▸ WHAT IS EXPECTED
Return the complete listing that follows, with each line reproduced exactly.

▸ RECORDED DATA
────────────────────

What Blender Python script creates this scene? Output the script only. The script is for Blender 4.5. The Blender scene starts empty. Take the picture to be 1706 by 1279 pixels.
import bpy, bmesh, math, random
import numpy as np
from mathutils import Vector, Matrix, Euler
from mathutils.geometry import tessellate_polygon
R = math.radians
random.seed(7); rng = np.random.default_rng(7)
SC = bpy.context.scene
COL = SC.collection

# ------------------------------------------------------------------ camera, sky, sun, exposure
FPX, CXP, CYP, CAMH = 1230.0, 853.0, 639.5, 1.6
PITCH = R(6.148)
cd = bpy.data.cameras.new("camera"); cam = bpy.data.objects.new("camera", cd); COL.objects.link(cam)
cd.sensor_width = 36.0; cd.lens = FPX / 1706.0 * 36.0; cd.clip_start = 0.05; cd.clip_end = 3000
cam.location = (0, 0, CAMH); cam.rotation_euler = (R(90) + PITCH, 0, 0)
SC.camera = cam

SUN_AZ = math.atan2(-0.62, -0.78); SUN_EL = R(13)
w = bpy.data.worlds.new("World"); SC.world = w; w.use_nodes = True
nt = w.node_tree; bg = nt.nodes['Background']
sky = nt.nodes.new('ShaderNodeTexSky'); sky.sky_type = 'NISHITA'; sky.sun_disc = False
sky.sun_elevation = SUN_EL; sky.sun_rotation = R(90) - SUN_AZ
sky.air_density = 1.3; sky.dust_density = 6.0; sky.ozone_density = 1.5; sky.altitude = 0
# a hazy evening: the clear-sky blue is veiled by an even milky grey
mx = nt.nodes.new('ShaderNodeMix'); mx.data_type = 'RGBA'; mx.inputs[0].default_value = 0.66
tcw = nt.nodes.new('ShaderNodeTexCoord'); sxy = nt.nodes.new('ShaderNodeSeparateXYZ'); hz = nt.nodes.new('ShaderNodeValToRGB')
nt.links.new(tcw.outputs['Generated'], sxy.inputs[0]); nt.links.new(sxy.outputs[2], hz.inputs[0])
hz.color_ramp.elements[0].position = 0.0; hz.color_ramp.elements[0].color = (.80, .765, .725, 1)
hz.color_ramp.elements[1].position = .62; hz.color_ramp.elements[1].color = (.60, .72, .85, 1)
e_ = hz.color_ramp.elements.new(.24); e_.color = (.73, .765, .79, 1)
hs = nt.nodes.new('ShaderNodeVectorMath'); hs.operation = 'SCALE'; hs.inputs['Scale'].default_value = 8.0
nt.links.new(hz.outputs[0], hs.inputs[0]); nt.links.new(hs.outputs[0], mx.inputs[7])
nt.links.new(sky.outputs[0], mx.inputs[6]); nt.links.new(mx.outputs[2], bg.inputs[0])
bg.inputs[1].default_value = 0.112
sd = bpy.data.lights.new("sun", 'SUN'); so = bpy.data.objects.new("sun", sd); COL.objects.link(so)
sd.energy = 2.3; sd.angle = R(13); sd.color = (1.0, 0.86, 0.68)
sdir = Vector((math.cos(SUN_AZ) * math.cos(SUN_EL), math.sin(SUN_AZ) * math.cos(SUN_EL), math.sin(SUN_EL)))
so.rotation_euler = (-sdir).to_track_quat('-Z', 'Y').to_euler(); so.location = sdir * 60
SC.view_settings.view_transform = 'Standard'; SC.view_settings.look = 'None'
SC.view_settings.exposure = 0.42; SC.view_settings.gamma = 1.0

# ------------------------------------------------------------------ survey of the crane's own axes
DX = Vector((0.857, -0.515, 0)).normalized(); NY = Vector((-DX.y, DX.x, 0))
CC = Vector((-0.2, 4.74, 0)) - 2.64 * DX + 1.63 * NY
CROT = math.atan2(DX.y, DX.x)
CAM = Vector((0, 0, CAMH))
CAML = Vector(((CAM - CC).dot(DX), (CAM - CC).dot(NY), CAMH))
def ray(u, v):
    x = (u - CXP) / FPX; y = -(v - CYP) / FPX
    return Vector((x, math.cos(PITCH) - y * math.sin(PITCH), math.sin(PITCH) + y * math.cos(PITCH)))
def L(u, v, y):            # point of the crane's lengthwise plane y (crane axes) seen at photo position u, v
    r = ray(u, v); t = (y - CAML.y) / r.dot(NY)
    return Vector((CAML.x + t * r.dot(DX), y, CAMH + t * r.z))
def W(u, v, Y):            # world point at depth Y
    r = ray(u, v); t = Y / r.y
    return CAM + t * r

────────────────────

▸ CORRECT RESPONSE
What Blender Python script creates this scene? Output the script only. The script is for Blender 4.5. The Blender scene starts empty. Take the picture to be 1706 by 1279 pixels.
import bpy, bmesh, math, random
import numpy as np
from mathutils import Vector, Matrix, Euler
from mathutils.geometry import tessellate_polygon
R = math.radians
random.seed(7); rng = np.random.default_rng(7)
SC = bpy.context.scene
COL = SC.collection

# ------------------------------------------------------------------ camera, sky, sun, exposure
FPX, CXP, CYP, CAMH = 1230.0, 853.0, 639.5, 1.6
PITCH = R(6.148)
cd = bpy.data.cameras.new("camera"); cam = bpy.data.objects.new("camera", cd); COL.objects.link(cam)
cd.sensor_width = 36.0; cd.lens = FPX / 1706.0 * 36.0; cd.clip_start = 0.05; cd.clip_end = 3000
cam.location = (0, 0, CAMH); cam.rotation_euler = (R(90) + PITCH, 0, 0)
SC.camera = cam

SUN_AZ = math.atan2(-0.62, -0.78); SUN_EL = R(13)
w = bpy.data.worlds.new("World"); SC.world = w; w.use_nodes = True
nt = w.node_tree; bg = nt.nodes['Background']
sky = nt.nodes.new('ShaderNodeTexSky'); sky.sky_type = 'NISHITA'; sky.sun_disc = False
sky.sun_elevation = SUN_EL; sky.sun_rotation = R(90) - SUN_AZ
sky.air_density = 1.3; sky.dust_density = 6.0; sky.ozone_density = 1.5; sky.altitude = 0
# a hazy evening: the clear-sky blue is veiled by an even milky grey
mx = nt.nodes.new('ShaderNodeMix'); mx.data_type = 'RGBA'; mx.inputs[0].default_value = 0.66
tcw = nt.nodes.new('ShaderNodeTexCoord'); sxy = nt.nodes.new('ShaderNodeSeparateXYZ'); hz = nt.nodes.new('ShaderNodeValToRGB')
nt.links.new(tcw.outputs['Generated'], sxy.inputs[0]); nt.links.new(sxy.outputs[2], hz.inputs[0])
hz.color_ramp.elements[0].position = 0.0; hz.color_ramp.elements[0].color = (.80, .765, .725, 1)
hz.color_ramp.elements[1].position = .62; hz.color_ramp.elements[1].color = (.60, .72, .85, 1)
e_ = hz.color_ramp.elements.new(.24); e_.color = (.73, .765, .79, 1)
hs = nt.nodes.new('ShaderNodeVectorMath'); hs.operation = 'SCALE'; hs.inputs['Scale'].default_value = 8.0
nt.links.new(hz.outputs[0], hs.inputs[0]); nt.links.new(hs.outputs[0], mx.inputs[7])
nt.links.new(sky.outputs[0], mx.inputs[6]); nt.links.new(mx.outputs[2], bg.inputs[0])
bg.inputs[1].default_value = 0.112
sd = bpy.data.lights.new("sun", 'SUN'); so = bpy.data.objects.new("sun", sd); COL.objects.link(so)
sd.energy = 2.3; sd.angle = R(13); sd.color = (1.0, 0.86, 0.68)
sdir = Vector((math.cos(SUN_AZ) * math.cos(SUN_EL), math.sin(SUN_AZ) * math.cos(SUN_EL), math.sin(SUN_EL)))
so.rotation_euler = (-sdir).to_track_quat('-Z', 'Y').to_euler(); so.location = sdir * 60
SC.view_settings.view_transform = 'Standard'; SC.view_settings.look = 'None'
SC.view_settings.exposure = 0.42; SC.view_settings.gamma = 1.0

# ------------------------------------------------------------------ survey of the crane's own axes
DX = Vector((0.857, -0.515, 0)).normalized(); NY = Vector((-DX.y, DX.x, 0))
CC = Vector((-0.2, 4.74, 0)) - 2.64 * DX + 1.63 * NY
CROT = math.atan2(DX.y, DX.x)
CAM = Vector((0, 0, CAMH))
CAML = Vector(((CAM - CC).dot(DX), (CAM - CC).dot(NY), CAMH))
def ray(u, v):
    x = (u - CXP) / FPX; y = -(v - CYP) / FPX
    return Vector((x, math.cos(PITCH) - y * math.sin(PITCH), math.sin(PITCH) + y * math.cos(PITCH)))
def L(u, v, y):            # point of the crane's lengthwise plane y (crane axes) seen at photo position u, v
    r = ray(u, v); t = (y - CAML.y) / r.dot(NY)
    return Vector((CAML.x + t * r.dot(DX), y, CAMH + t * r.z))
def W(u, v, Y):            # world point at depth Y
    r = ray(u, v); t = Y / r.y
    return CAM + t * r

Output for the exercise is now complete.